Data provided:
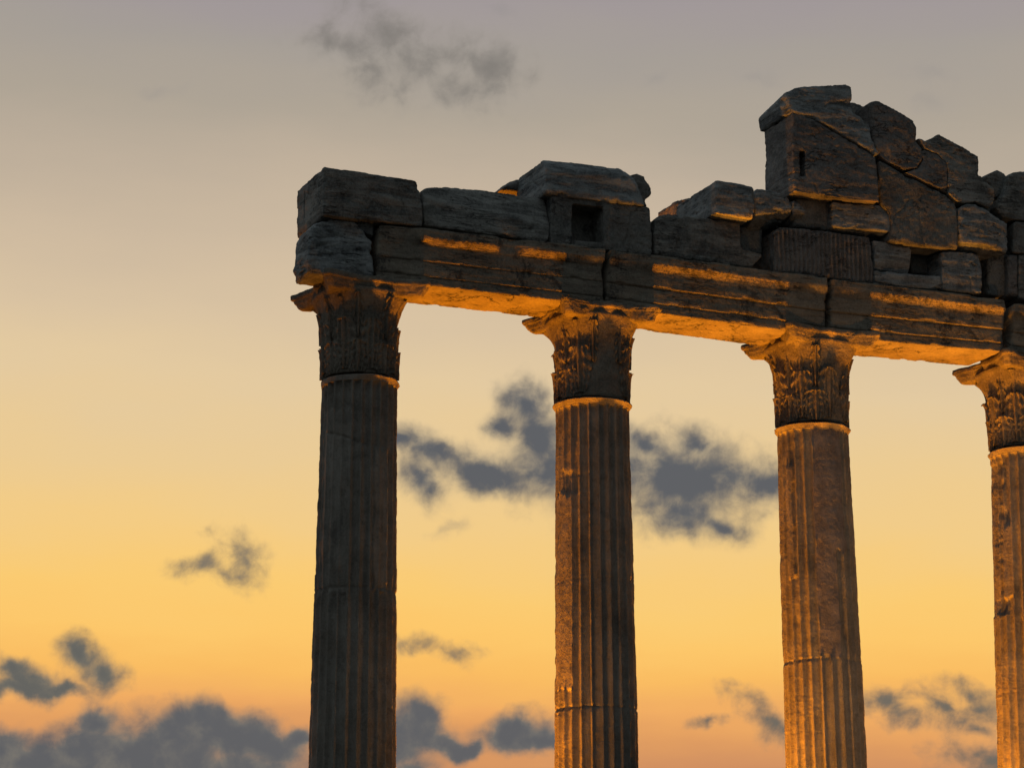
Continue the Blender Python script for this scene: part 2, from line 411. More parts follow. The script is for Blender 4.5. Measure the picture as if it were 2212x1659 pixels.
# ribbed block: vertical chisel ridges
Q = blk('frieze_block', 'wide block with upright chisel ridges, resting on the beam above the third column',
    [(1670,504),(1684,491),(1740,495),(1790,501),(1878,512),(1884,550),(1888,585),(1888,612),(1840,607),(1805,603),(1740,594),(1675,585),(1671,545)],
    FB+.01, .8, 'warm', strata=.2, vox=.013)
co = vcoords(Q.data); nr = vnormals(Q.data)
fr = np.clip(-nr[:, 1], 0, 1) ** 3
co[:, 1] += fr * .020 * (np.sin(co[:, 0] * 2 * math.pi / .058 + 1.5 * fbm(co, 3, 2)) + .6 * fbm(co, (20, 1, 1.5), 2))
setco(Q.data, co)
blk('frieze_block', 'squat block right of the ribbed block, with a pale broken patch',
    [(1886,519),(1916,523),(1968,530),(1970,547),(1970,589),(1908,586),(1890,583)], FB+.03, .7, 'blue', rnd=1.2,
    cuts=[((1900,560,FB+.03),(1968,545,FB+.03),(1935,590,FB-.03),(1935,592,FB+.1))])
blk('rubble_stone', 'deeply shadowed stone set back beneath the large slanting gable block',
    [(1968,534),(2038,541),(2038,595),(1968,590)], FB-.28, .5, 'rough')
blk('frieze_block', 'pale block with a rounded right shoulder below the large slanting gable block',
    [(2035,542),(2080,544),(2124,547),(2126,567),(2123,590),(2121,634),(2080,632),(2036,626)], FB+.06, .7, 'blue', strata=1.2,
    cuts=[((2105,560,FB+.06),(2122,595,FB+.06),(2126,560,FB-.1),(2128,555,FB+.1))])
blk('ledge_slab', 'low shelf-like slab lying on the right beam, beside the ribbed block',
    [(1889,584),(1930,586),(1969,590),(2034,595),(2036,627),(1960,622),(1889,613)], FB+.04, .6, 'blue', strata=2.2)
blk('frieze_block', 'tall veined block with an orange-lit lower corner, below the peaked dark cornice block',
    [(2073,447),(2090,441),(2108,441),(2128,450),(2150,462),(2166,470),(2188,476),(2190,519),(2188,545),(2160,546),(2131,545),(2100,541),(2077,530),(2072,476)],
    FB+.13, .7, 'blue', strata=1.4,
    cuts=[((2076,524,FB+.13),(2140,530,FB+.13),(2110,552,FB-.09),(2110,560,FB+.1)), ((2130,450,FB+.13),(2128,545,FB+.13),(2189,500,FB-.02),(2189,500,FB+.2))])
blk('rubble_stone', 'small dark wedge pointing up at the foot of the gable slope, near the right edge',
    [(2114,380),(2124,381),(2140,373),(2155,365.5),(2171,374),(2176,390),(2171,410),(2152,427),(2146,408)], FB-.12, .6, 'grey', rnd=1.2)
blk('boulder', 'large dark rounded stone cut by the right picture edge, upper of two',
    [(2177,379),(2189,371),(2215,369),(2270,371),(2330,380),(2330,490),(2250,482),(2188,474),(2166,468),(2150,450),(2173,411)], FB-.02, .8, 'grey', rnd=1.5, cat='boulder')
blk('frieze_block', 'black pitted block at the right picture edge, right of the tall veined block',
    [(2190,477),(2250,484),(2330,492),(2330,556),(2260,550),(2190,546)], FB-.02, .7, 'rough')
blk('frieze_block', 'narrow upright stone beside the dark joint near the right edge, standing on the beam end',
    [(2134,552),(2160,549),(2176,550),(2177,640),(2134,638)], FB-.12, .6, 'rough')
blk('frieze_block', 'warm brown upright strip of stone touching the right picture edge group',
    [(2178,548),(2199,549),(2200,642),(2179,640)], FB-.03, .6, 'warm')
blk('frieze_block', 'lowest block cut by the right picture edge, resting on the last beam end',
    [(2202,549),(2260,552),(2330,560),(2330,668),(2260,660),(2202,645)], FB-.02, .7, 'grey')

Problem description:
Return the material word for word. Pictures are not part of the copy.

Exercise response:
Continue the Blender Python script for this scene: part 2, from line 411. More parts follow. The script is for Blender 4.5. Measure the picture as if it were 2212x1659 pixels.
# ribbed block: vertical chisel ridges
Q = blk('frieze_block', 'wide block with upright chisel ridges, resting on the beam above the third column',
    [(1670,504),(1684,491),(1740,495),(1790,501),(1878,512),(1884,550),(1888,585),(1888,612),(1840,607),(1805,603),(1740,594),(1675,585),(1671,545)],
    FB+.01, .8, 'warm', strata=.2, vox=.013)
co = vcoords(Q.data); nr = vnormals(Q.data)
fr = np.clip(-nr[:, 1], 0, 1) ** 3
co[:, 1] += fr * .020 * (np.sin(co[:, 0] * 2 * math.pi / .058 + 1.5 * fbm(co, 3, 2)) + .6 * fbm(co, (20, 1, 1.5), 2))
setco(Q.data, co)
blk('frieze_block', 'squat block right of the ribbed block, with a pale broken patch',
    [(1886,519),(1916,523),(1968,530),(1970,547),(1970,589),(1908,586),(1890,583)], FB+.03, .7, 'blue', rnd=1.2,
    cuts=[((1900,560,FB+.03),(1968,545,FB+.03),(1935,590,FB-.03),(1935,592,FB+.1))])
blk('rubble_stone', 'deeply shadowed stone set back beneath the large slanting gable block',
    [(1968,534),(2038,541),(2038,595),(1968,590)], FB-.28, .5, 'rough')
blk('frieze_block', 'pale block with a rounded right shoulder below the large slanting gable block',
    [(2035,542),(2080,544),(2124,547),(2126,567),(2123,590),(2121,634),(2080,632),(2036,626)], FB+.06, .7, 'blue', strata=1.2,
    cuts=[((2105,560,FB+.06),(2122,595,FB+.06),(2126,560,FB-.1),(2128,555,FB+.1))])
blk('ledge_slab', 'low shelf-like slab lying on the right beam, beside the ribbed block',
    [(1889,584),(1930,586),(1969,590),(2034,595),(2036,627),(1960,622),(1889,613)], FB+.04, .6, 'blue', strata=2.2)
blk('frieze_block', 'tall veined block with an orange-lit lower corner, below the peaked dark cornice block',
    [(2073,447),(2090,441),(2108,441),(2128,450),(2150,462),(2166,470),(2188,476),(2190,519),(2188,545),(2160,546),(2131,545),(2100,541),(2077,530),(2072,476)],
    FB+.13, .7, 'blue', strata=1.4,
    cuts=[((2076,524,FB+.13),(2140,530,FB+.13),(2110,552,FB-.09),(2110,560,FB+.1)), ((2130,450,FB+.13),(2128,545,FB+.13),(2189,500,FB-.02),(2189,500,FB+.2))])
blk('rubble_stone', 'small dark wedge pointing up at the foot of the gable slope, near the right edge',
    [(2114,380),(2124,381),(2140,373),(2155,365.5),(2171,374),(2176,390),(2171,410),(2152,427),(2146,408)], FB-.12, .6, 'grey', rnd=1.2)
blk('boulder', 'large dark rounded stone cut by the right picture edge, upper of two',
    [(2177,379),(2189,371),(2215,369),(2270,371),(2330,380),(2330,490),(2250,482),(2188,474),(2166,468),(2150,450),(2173,411)], FB-.02, .8, 'grey', rnd=1.5, cat='boulder')
blk('frieze_block', 'black pitted block at the right picture edge, right of the tall veined block',
    [(2190,477),(2250,484),(2330,492),(2330,556),(2260,550),(2190,546)], FB-.02, .7, 'rough')
blk('frieze_block', 'narrow upright stone beside the dark joint near the right edge, standing on the beam end',
    [(2134,552),(2160,549),(2176,550),(2177,640),(2134,638)], FB-.12, .6, 'rough')
blk('frieze_block', 'warm brown upright strip of stone touching the right picture edge group',
    [(2178,548),(2199,549),(2200,642),(2179,640)], FB-.03, .6, 'warm')
blk('frieze_block', 'lowest block cut by the right picture edge, resting on the last beam end',
    [(2202,549),(2260,552),(2330,560),(2330,668),(2260,660),(2202,645)], FB-.02, .7, 'grey')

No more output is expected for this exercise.